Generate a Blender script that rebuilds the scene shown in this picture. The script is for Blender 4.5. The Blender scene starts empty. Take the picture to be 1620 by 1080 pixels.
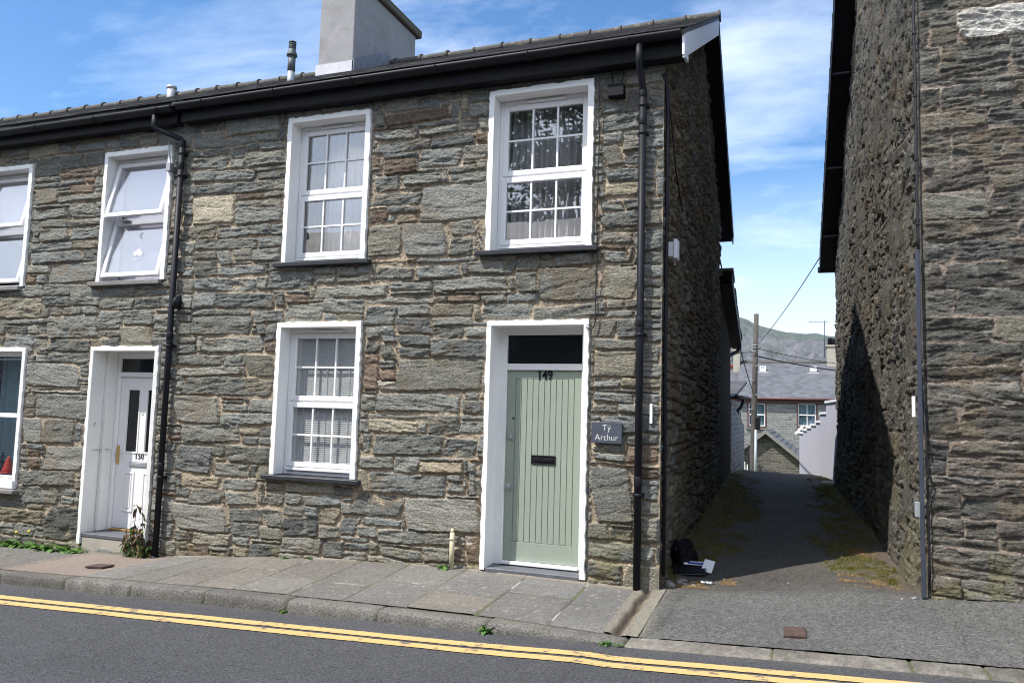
import bpy, bmesh, math, random
import numpy as np
from mathutils import Vector, Matrix
random.seed(7)
C = bpy.context.scene.collection
PI = math.pi
SK = -.035            # the alley walls run slightly skew to the street front
PARTY = -6.97         # party wall between the two houses

# ------------------------------------------------------------------ objects
LOC = {}
def tag(o, label=None, cat=None, group=None, kind=None):
    if label: o['label'] = label
    if cat: o['category'] = cat
    if group: o['group'] = group
    if kind: o['kind'] = kind
    return o
def thing(name, label, cat, loc, group=None):
    o = bpy.data.objects.new(name, None); C.objects.link(o)
    o.location = loc; o.empty_display_size = .2
    LOC[o.name] = Vector(loc)
    return tag(o, label, cat, group)
def root_loc(p):
    return LOC.get(p.name, Vector((0, 0, 0))) if p else Vector((0, 0, 0))
def link(name, me, parent=None, loc=None):
    o = bpy.data.objects.new(name, me); C.objects.link(o)
    if parent:
        o.parent = parent
        LOC[o.name] = root_loc(parent)
    elif loc is not None:
        o.location = loc
        LOC[o.name] = Vector(loc)
    return o

class MB:
    """collects shapes in world space and links them as one mesh"""
    def __init__(s): s.v = []; s.f = []; s.m = []; s.cur = 0; s.sm = []; s.smooth = False
    def add(s, vs, fs):
        b = len(s.v); s.v += [tuple(p) for p in vs]
        for f in fs:
            s.f.append(tuple(b+i for i in f)); s.m.append(s.cur); s.sm.append(s.smooth)
        return s
    def box(s, x0, x1, y0, y1, z0, z1):
        if x0 > x1: x0, x1 = x1, x0
        if y0 > y1: y0, y1 = y1, y0
        if z0 > z1: z0, z1 = z1, z0
        vs = [(x, y, z) for z in (z0, z1) for y in (y0, y1) for x in (x0, x1)]
        return s.add(vs, [(0,2,3,1),(4,5,7,6),(0,1,5,4),(2,6,7,3),(0,4,6,2),(1,3,7,5)])
    def obox(s, c, ax, ay, az, hx, hy, hz):
        c = Vector(c); ax = Vector(ax).normalized(); ay = Vector(ay).normalized(); az = Vector(az).normalized()
        vs = [c+ax*hx*i+ay*hy*j+az*hz*k for k in (-1,1) for j in (-1,1) for i in (-1,1)]
        return s.add(vs, [(0,2,3,1),(4,5,7,6),(0,1,5,4),(2,6,7,3),(0,4,6,2),(1,3,7,5)])
    def hexa(s, b, t):
        return s.add(list(b)+list(t), [(3,2,1,0),(4,5,6,7),(0,1,5,4),(1,2,6,5),(2,3,7,6),(3,0,4,7)])
    def tube(s, pts, r, n=8, cap=True):
        pts = [Vector(p) for p in pts]; rs = r if isinstance(r, (list, tuple)) else [r]*len(pts)
        vs = []; fs = []; pa = None
        for i, p in enumerate(pts):
            d = (pts[min(i+1, len(pts)-1)]-pts[max(i-1, 0)]).normalized()
            if pa is None:
                a = d.orthogonal().normalized()
            else:
                a = (pa - d*pa.dot(d)).normalized()
            pa = a; b = d.cross(a)
            for k in range(n):
                t = 2*PI*k/n
                vs.append(p+(a*math.cos(t)+b*math.sin(t))*rs[i])
        for i in range(len(pts)-1):
            for k in range(n):
                k2 = (k+1) % n
                fs.append((i*n+k, i*n+k2, (i+1)*n+k2, (i+1)*n+k))
        if cap:
            fs.append(tuple(range(n-1, -1, -1))); fs.append(tuple((len(pts)-1)*n+k for k in range(n)))
        o = s.smooth; s.smooth = True; s.add(vs, fs); s.smooth = o
        return s
    def prism(s, poly, d):
        n = len(poly); d = Vector(d)
        vs = [Vector(p) for p in poly]+[Vector(p)+d for p in poly]
        return s.add(vs, [tuple(range(n-1,-1,-1)), tuple(range(n, 2*n))]+[(i, (i+1) % n, n+(i+1) % n, n+i) for i in range(n)])
    def quad(s, a, b, c, d): return s.add([a,b,c,d], [(0,1,2,3)])
    def ring(s, x0, x1, y0, y1, z0, z1, l, r=None, t=None, b=None):
        r = l if r is None else r; t = l if t is None else t; b = l if b is None else b
        s.box(x0, x0+l, y0, y1, z0, z1); s.box(x1-r, x1, y0, y1, z0, z1)
        if t: s.box(x0+l, x1-r, y0, y1, z1-t, z1)
        if b: s.box(x0+l, x1-r, y0, y1, z0, z0+b)
        return s
    def build(s, name, mat, parent=None, loc=None, bevel=0, fixn=True):
        base = root_loc(parent) if parent else Vector(loc or (0,0,0))
        me = bpy.data.meshes.new(name)
        me.from_pydata([(p[0]-base.x, p[1]-base.y, p[2]-base.z) for p in s.v], [], s.f)
        for mm in (mat if isinstance(mat, (list, tuple)) else [mat]): me.materials.append(mm)
        me.polygons.foreach_set('material_index', s.m); me.polygons.foreach_set('use_smooth', s.sm)
        if fixn or bevel:
            bm = bmesh.new(); bm.from_mesh(me)
            bmesh.ops.recalc_face_normals(bm, faces=bm.faces)
            if bevel:
                ed = [e for e in bm.edges if len(e.link_faces) == 2 and e.calc_face_angle(0) > .6]
                bmesh.ops.bevel(bm, geom=ed, offset=bevel, segments=1, affect='EDGES', clamp_overlap=True)
            bm.to_mesh(me); bm.free()
        me.update()
        return link(name, me, parent, loc)

# ------------------------------------------------------------------ noise
def _hash(ix, iy, seed):
    h = (ix.astype(np.int64)*374761393 + iy.astype(np.int64)*668265263 + seed*1274126177) & 0xffffffff
    h = ((h ^ (h >> 13))*1274126177) & 0xffffffff
    return ((h ^ (h >> 16)) & 0xffff)/65535.0
def vnoise(x, y, seed=0):
    x = np.asarray(x, float); y = np.asarray(y, float)
    ix = np.floor(x); iy = np.floor(y); fx = x-ix; fy = y-iy
    fx = fx*fx*fx*(fx*(fx*6-15)+10); fy = fy*fy*fy*(fy*(fy*6-15)+10)
    a = _hash(ix, iy, seed); b = _hash(ix+1, iy, seed); c = _hash(ix, iy+1, seed); d = _hash(ix+1, iy+1, seed)
    return (a*(1-fx)+b*fx)*(1-fy)+(c*(1-fx)+d*fx)*fy
def fbm(x, y, o=4, seed=0, g=.5):
    s = 0; a = 1; t = 0
    for i in range(o):
        s = s+a*vnoise(x*2**i+i*17.3, y*2**i-i*9.1, seed+i*31); t += a; a *= g
    return s/t
def sstep(a, b, x):
    t = np.clip((x-a)/(b-a), 0, 1); return t*t*(3-2*t)
def lerp(a, b, t): return a+(b-a)*t

# ------------------------------------------------------------------ materials
def nt(name):
    m = bpy.data.materials.new(name); m.use_nodes = True
    t = m.node_tree; t.nodes.clear()
    out = t.nodes.new('ShaderNodeOutputMaterial'); p = t.nodes.new('ShaderNodeBsdfPrincipled')
    t.links.new(p.outputs[0], out.inputs[0])
    return m, t, p
def noise(t, scale, detail=4, rough=.55, vec=None):
    n = t.nodes.new('ShaderNodeTexNoise'); n.inputs['Scale'].default_value = scale
    n.inputs['Detail'].default_value = detail; n.inputs['Roughness'].default_value = rough
    if vec is not None: t.links.new(vec, n.inputs['Vector'])
    return n
def coords(t, scale=None):
    tc = t.nodes.new('ShaderNodeTexCoord')
    if scale is None: return tc.outputs['Object']
    mp = t.nodes.new('ShaderNodeMapping'); mp.inputs['Scale'].default_value = scale
    t.links.new(tc.outputs['Object'], mp.inputs[0]); return mp.outputs[0]
def mixc(t, fac, a, b, mode='MIX'):
    n = t.nodes.new('ShaderNodeMix'); n.data_type = 'RGBA'; n.blend_type = mode
    for sock, v in ((n.inputs[0], fac), (n.inputs[6], a), (n.inputs[7], b)):
        if isinstance(v, (int, float)): sock.default_value = v
        elif isinstance(v, tuple): sock.default_value = (*v[:3], 1)
        else: t.links.new(v, sock)
    return n.outputs[2]
def ramp(t, fac, stops):
    r = t.nodes.new('ShaderNodeValToRGB'); e = r.color_ramp.elements
    while len(e) < len(stops): e.new(.5)
    for i, (p, c) in enumerate(stops):
        e[i].position = p; e[i].color = (*c, 1) if isinstance(c, tuple) else (c, c, c, 1)
    t.links.new(fac, r.inputs[0]); return r.outputs[0]
def bump(t, p, h, strength=.4, dist=.01):
    b = t.nodes.new('ShaderNodeBump'); b.inputs['Strength'].default_value = strength
    b.inputs['Distance'].default_value = dist
    t.links.new(h, b.inputs['Height']); t.links.new(b.outputs[0], p.inputs['Normal'])
def M(name, col, rough=.5, var=.12, nscale=6., bmp=0., bscale=60., metal=0., dirt=None, spec=None):
    """plain painted / plastic / metal surface with faint tone variation and optional dirt"""
    m, t, p = nt(name); v = coords(t)
    n = noise(t, nscale, 5, .6, v)
    c = mixc(t, ramp(t, n.outputs[0], [(.3, 0.), (.7, 1.)]), tuple(x*(1-var) for x in col), tuple(min(1, x*(1+var)) for x in col))
    if dirt:
        n2 = noise(t, dirt[1], 6, .65, v)
        c = mixc(t, ramp(t, n2.outputs[0], [(dirt[2], 0.), (dirt[2]+.15, 1.)]), c, dirt[0])
    t.links.new(c, p.inputs['Base Color']); p.inputs['Roughness'].default_value = rough
    p.inputs['Metallic'].default_value = metal
    if spec is not None: p.inputs['Specular IOR Level'].default_value = spec
    if bmp: bump(t, p, noise(t, bscale, 4, .6, v).outputs[0], bmp, .01)
    return m
def tone_mat(name, rough=.85, spk=(.8, 1.2, 90), bmp=.5, bscale=(70, 70, 160), bdist=.012, spec=.3):
    """colour from the mesh's own 'tone' attribute (stone / mortar / moss), with fine grain"""
    m, t, p = nt(name); v = coords(t); vb = coords(t, bscale)
    a = t.nodes.new('ShaderNodeAttribute'); a.attribute_name = 'tone'
    n = noise(t, spk[2], 3, .6, v)
    c = mixc(t, 1., a.outputs['Color'], ramp(t, n.outputs[0], [(.3, spk[0]), (.7, spk[1])]), 'MULTIPLY')
    t.links.new(c, p.inputs['Base Color']); p.inputs['Roughness'].default_value = rough
    p.inputs['Specular IOR Level'].default_value = spec
    bump(t, p, noise(t, 1., 5, .62, vb).outputs[0], bmp, bdist)
    return m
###
JOB:
From the first line of the material down to the line containing "PARTY = -6.97", inclusive, return each line exactly, skipping any picture.

EXPECTED ANSWER:
Generate a Blender script that rebuilds the scene shown in this picture. The script is for Blender 4.5. The Blender scene starts empty. Take the picture to be 1620 by 1080 pixels.
import bpy, bmesh, math, random
import numpy as np
from mathutils import Vector, Matrix
random.seed(7)
C = bpy.context.scene.collection
PI = math.pi
SK = -.035            # the alley walls run slightly skew to the street front
PARTY = -6.97         # party wall between the two houses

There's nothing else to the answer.